Speaker: Ting Huang (MIT)
Title: Contrast and context-dependent merger: Evidence from Malaysian Mandarin sibilants
Date/Time: Monday, October 31, 5:00–6:30pm
Location: 32-D831

 

This study reports an ongoing merger of Mandarin sibilants spoken in Malaysia. The contrast of dental/alveolar vs. palatal sibilants in Malaysian Mandarin (MM) is neutralized in the context of high-front vowel. Specifically, while the contrasts between [ɕa] vs. [sa] and [ɕu] vs. [su] exist, [si] is the only surface form of the coronal sibilant followed by a high-front vowel /i/ ([*ɕi] is not allowed) in MM (we ignored the retroflex sibilants here, which is irrelevant to this study). We provide evidence from palatography and linguography to show a fine-grained difference among these sibilant variants in place of articulation. The results of spectral moments analysis (Forrest et al. 1988; Jongman 2000; Lee 2014) and F2 onset values (Li 2008; Wilde 1993) also support the argument that the MM sibilants are incompletely neutralized, especially for speakers of younger generation.
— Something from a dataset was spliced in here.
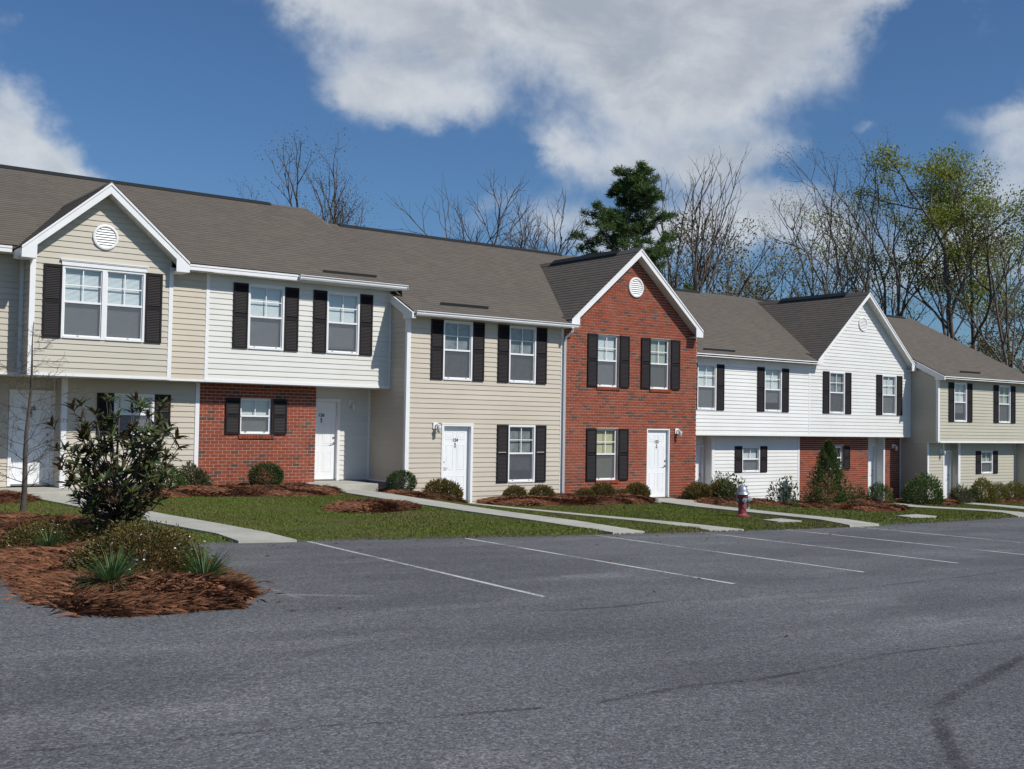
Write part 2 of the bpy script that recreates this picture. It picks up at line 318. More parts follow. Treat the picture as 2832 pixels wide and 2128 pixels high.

The phenomenon in question may be attributable to language contact-induced sound change. This also casts doubt to the feature-based account (Clements 1991; Hume 1992) in explaining why [-anterior] of [ɕ] can be retained when followed by a following vowel that is specified with [dorsal] (e.g. [u], [a]), but not by those with [coronal] (e.g. [i]). We extend the line in Flemming’s (2003) that tongue-body position should be specified under [coronal], and argue that distinctiveness of sibilant contrasts may rely as well on tongue-body position of vowels.